The book begins in a tough Florida prison where the two men have become firm friends who watch each others’ backs. “We road dogs man, we do for each other no matter what,” says Cundo to Foley, and the plot as it’s played out explores what “do for each other” might mean.
“Let me tell you how a smart chick lawyer can change your life for you,” says Cundo one day, and Foley, who is facing a 30-year stretch, takes up his wealthy and well-connected road dog’s offer of help. The two are eventually released at roughly the same time.
From there we’re back to Leonard’s favourite stomping ground, Los Angeles, and the glamorous suburb of Venice, where Foley is holed up alone in one of Cundo’s multimillion-dollar houses.
Across the canal the Cuban gangster is reunited with his wife in his other mansion, where he quickly discovers that Dawn’s promises of fidelity during his eight-year prison stint weren’t entirely true. The lawyer who managed to spring Foley had a price – $30,000 – and Cundo paid it, apparently with no strings attached, but what will that mean for the retired bank robber down the line? With gangsters there’s always a payback time.
The three-way dance of suspicion, betrayal and violence begins, and it's clear that in the highstakes game, despite all the talk about friendship and loyalty, only one person will win. And one of the unsatisfactory aspects of Road Dogsis that any reader will know from the get-go who that winner will be.
The diversions are pure Hollywood: a one-time movie star becomes infatuated with the ever-charismatic Foley; Lou Adams, an FBI operative, is so obsessed with catching Foley in his next bank robbery that he employs local hoodlums to stake him out; and Little Jimmy, Cundo’s bagman, is driven around in a Bentley by his faithful minder, Zorro. It’s as if they’re all in a B-movie, complete with sassy dialogue and played out under the bright Californian sun in a part of the city that resembles a studio set.
Dawn, in particular, with her changes of clothes, dramatic make-up and endless posing, comes across as an actor playing the part rather than a genuine character in the centre of a credible plot. She practises her “lines” in the mirror, which could be Leonard’s way of piling on the knowing movie references or simply a well-worn mannered style, depending on how much of a diehard fan you are.

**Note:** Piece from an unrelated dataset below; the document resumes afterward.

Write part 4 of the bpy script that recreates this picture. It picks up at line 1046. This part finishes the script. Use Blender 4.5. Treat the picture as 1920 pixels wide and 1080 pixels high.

The whole book is dialogue-heavy, which means it runs the risk of being too cinematic to belong between the covers of a book, and while the high-octane banter between the characters is entertaining, diverting and, presumably, faithful to the milieu Leonard wants to capture, it can’t compensate for a plot that is as thin as a Hollywood starlet. It reads like a short story that somehow became so bloated with clever dialogue that it ended up with the page count of a full-blown novel.